[closer-devel] Re: using a custom unbound slot marker

Nikodemus Siivola nikodemus at random-state.net
Wed Nov 1 15:06:20 UTC 2006


Pascal Costanza <pc at p-cos.net> writes:

> Unfortunately, clisp is allowed to check this. The CLOS MOP spec
> states that the results are undefined if the restrictions on
> standard-instance-access are not met. One of the restrictions is
> that the slot must be bound for standard-instance-access to work.
> The HyperSpec states that "consequences are undefined" means that
> "conforming code must treat the consequences as unpredictable."
> Specifically, "an implementation is permitted to signal an error in
> this case."

More generally, implementation are essentially allowed to crash, burn
your house, and hose your data when you hit "undefined consequences".
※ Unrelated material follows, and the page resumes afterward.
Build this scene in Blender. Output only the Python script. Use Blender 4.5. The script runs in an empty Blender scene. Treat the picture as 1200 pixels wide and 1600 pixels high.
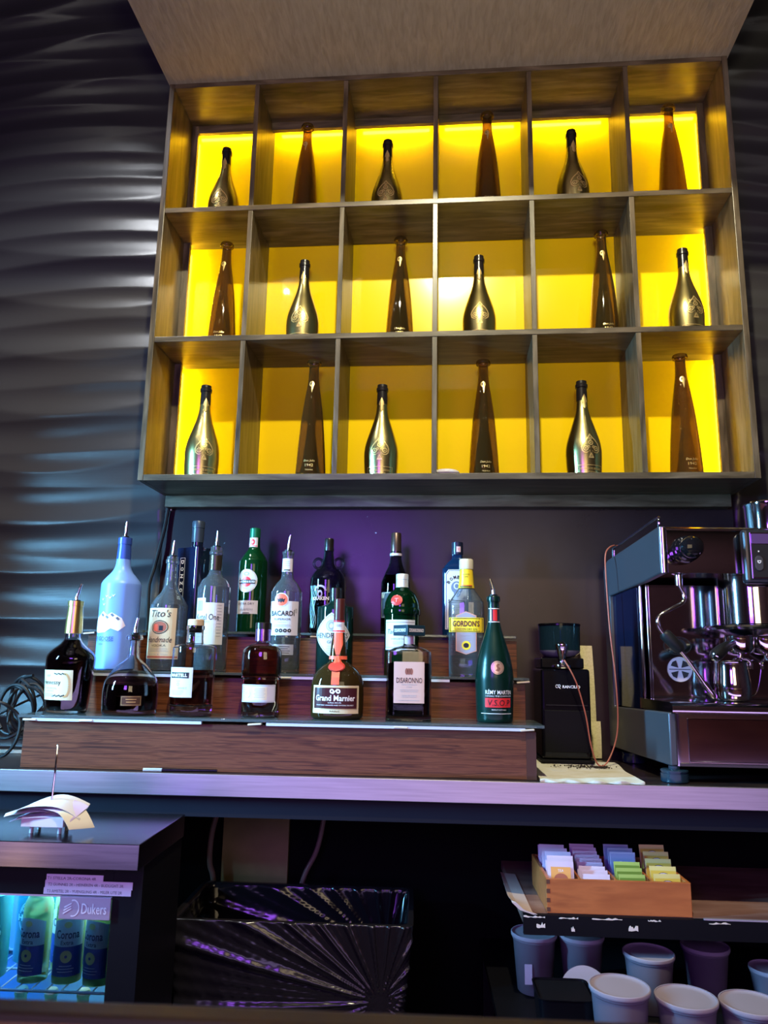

_Unspecified_ consequences are the "harmless, but eg. an error"
territory.

> I think this is a case where the authors of the CLOS MOP
> specification weren't careful enough. On the one hand, they say that
> standard-instance-access "is intended to provide highly optimized
> access", but on the other hand, the wording "the results are
> undefined" leaves too much room for implementations. Other
> indications that the authors were a little bit too careless are that
> they haven't specified the respective setf function, and they also
> haven't specified accessors for slots with :allocation :class, which
> makes some implementors decide to add this "feature" to
> standard-instance-access as well.

Other similar oopses elsewhere:

* set-funcallable-instance-fun, but no funcallable-instance-fun

* slot-readers &co return _names_, not function object, which really
  sucks if the symbol has been eg. uninterned or fmakunbound, as that
  leaves you without any defined means to get at the generic function.

(Just in case someone is collecting these...)

Cheers,

  -- Nikodemus              Schemer: "Buddha is small, clean, and serious."
                   Lispnik: "Buddha is big, has hairy armpits, and laughs."